Assistant Attorney General Leslie Caldwell, head of the DOJ’s criminal division, initially announced the post at a speech before the Securities Industry and Financial Markets Association on November 2, 2015. “Our goal is to have someone who can provide what I’ll call a reality check,” Caldwell said. “We want to get the benefit of the expertise of someone with significant high-level compliance experience across a variety of industries.”

Chen certainly fits the bill. Having served with the DOJ as an Assistant U.S. Attorney in the 1990’s, Chen moved on to increasingly challenging roles as a compliance officer for Microsoft, assistant general counsel for Pfizer, and most recently as the global head of anti-bribery and corruption at Standard Chartered Plc, a U.K. based bank.
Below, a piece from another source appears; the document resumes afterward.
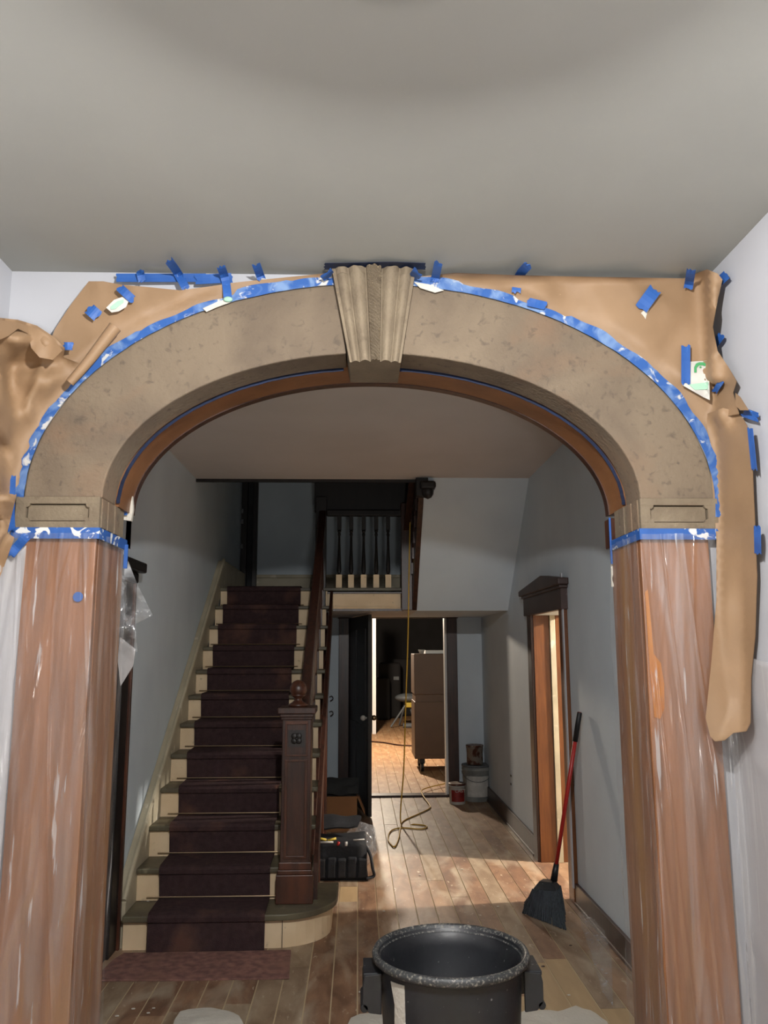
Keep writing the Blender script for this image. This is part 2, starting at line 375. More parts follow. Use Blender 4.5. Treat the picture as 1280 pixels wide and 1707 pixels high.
# keystone: tapered, fluted, a twisted rope carved down its middle
kb = bmesh.new(); NU, NV = 96, 90; grid = []
z0k, z1k = 2.592, 2.945
for j in range(NV+1):
    v = j/NV; z = z0k+(z1k-z0k)*v
    xl = -.031+(-.097+.031)*v; xr = .148+(.204-.148)*v; row = []
    for i in range(NU+1):
        s = i/NU; x = xl+(xr-xl)*s; u = abs(s-.5)*2
        if u < .17: dep = .036+.010*math.cos(u/.17*PI/2)+.006*math.sin(2*PI*(z*1000+ (s-.5)*130*1.5)/13.5)
        elif u < .20: dep = .020
        elif u < .60: dep = .018+.020*math.sin(PI*(u-.20)/.40)
        elif u < .63: dep = .016
        elif u < .90: dep = .016+.013*math.sin(PI*(u-.63)/.27)
        else: dep = .012
        cr = .010*max(0, noise.noise((x*30, z*30, 1)))*(1 if v > .93 else .12)
        row.append(kb.verts.new((x, 2.742-dep+cr, z + (noise.noise((x*40,0,3))*.008 if j == NV else 0))))
    grid.append(row)
for j in range(NV):
    for i in range(NU): kb.faces.new((grid[j][i], grid[j][i+1], grid[j+1][i+1], grid[j+1][i]))
def skirtface(line, yb):
    back = [kb.verts.new((v.co.x, yb, v.co.z)) for v in line]
    for i in range(len(line)-1): kb.faces.new((line[i], line[i+1], back[i+1], back[i]))
skirtface(grid[0], 2.95); skirtface(grid[-1], 2.95)
skirtface([r[0] for r in grid], 2.95); skirtface([r[-1] for r in grid], 2.95)
bmesh.ops.remove_doubles(kb, verts=kb.verts, dist=1e-5)
o = obj('keystone', kb, 'stonelight', A, smooth=False)
# imposts with a recessed notched panel
def impost(x0, x1, xr0, xr1, side):
    z0, z1 = 2.010, 2.117
    bm = bmesh.new(); box(bm, x0, x1, 2.795, 3.06, z0, z1)
    # frame round the sunk panel
    fx0, fx1, fz0, fz1 = x0+.035, x1-.035, z0+.022, z1-.024
    box(bm, x0, x1, 2.77, 2.796, z0, fz0); box(bm, x0, x1, 2.77, 2.796, fz1, z1)
    box(bm, x0, fx0, 2.77, 2.796, fz0, fz1); box(bm, fx1, x1, 2.77, 2.796, fz0, fz1)
    for cx, sx in ((fx0, 1), (fx1, -1)):      # quarter round notches
        for cz, sz in ((fz1, -1), (fz0, 1)):
            pts = [(cx, cz)] + [(cx+sx*.013*math.cos(t), cz+sz*.013*math.sin(t)) for t in [i*PI/10 for i in range(6)]]
            prism(bm, pts, 'y', 2.77, 2.796)
    ob = obj('impost_block', bm, 'stonelight', A, bevel=.0015)
    obj('sunk_panel', B((fx0+.004, fx1-.004, 2.782, 2.796, fz0+.004, fz1-.004)), 'stonelight', ob).location = (0,0,0)
    s = -1 if side == 'l' else 1
    xi = x1 if side == 'l' else x0
    m = bmesh.new()
    for a in (0, .07, .15): box(m, min(xi, xi-s*.004), max(xi, xi-s*.004), 2.79+a, 2.79+a+.055, z0+.003, z1-.003)
    obj('reveal_moulding', m, 'stone', ob).location = (0,0,0)
impost(-1.168, -.884, 0, 0, 'l'); impost(.984, 1.258, 0, 0, 'r')
# wooden lining of the arch behind the stone
t_ = thing('arch_lining', 'thin orange brown wooden band lining the arch behind the stone', 'lining', (AX, 3.02, AZ))
obj('curved_board', ring(bmesh.new(), .930, .534, .966, .566, PI, 0, 2.958, 3.15, 80), 'bandwood', t_, smooth=False)
obj('edge_bead', ring(bmesh.new(), .9265, .5305, .936, .541, PI, 0, 3.12, 3.16, 80), 'darkwood', t_)
for sx, lab in ((-1, 'left'), (1, 'right')):
    x = -.885 if sx < 0 else .99
    tag(obj('capital_block', B((min(x, x-sx*.012), max(x, x+sx*.08), 3.10, 3.17, 1.985, 2.10)), 'redwood', bevel=.004),
        'small dark wooden block at the hall side of the %s impost' % lab, 'block')
tag(obj('primer_flake', (lambda bm: prism(bm, [(-.905,2.09),(-.868,2.085),(-.862,2.13),(-.868,2.185),(-.884,2.20),(-.893,2.15)], 'y', 3.10, 3.118))(bmesh.new()), 'plaster'),
    'pale bare patch where the arch lining meets the left impost', 'patch')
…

The creation of the position is not without its critics, with some questioning the need for a special appointment to advise federal prosecutors on a task that they have already been performing for years. Peter Carr, spokesman for the Justice Department's Criminal Division remarked, “There is a misconception that [the counsel] will help determine who to charge and who not to charge. Instead, [the counsel] will be assessing the company’s claims about their compliance program – i.e. if a company seeks to claim that it deserves credit for implementing a state of the art compliance program, which is a metric under the Sentencing Guidelines for a break on a fine. The counsel will help subject that to a rigorous analysis, something that a federal prosecutor does not have a lot of expertise in carrying out.”

What this all means for companies is that the DOJ will continue to follow through on its aggressive stance toward foreign corruption and that it will be specifically looking at anti-corruption programs to determine if they are more than just a pile of paper.  During her speech on November 2, Caldwell stated, “Our hiring of a compliance counsel should be an indication to companies about just how seriously we take compliance.”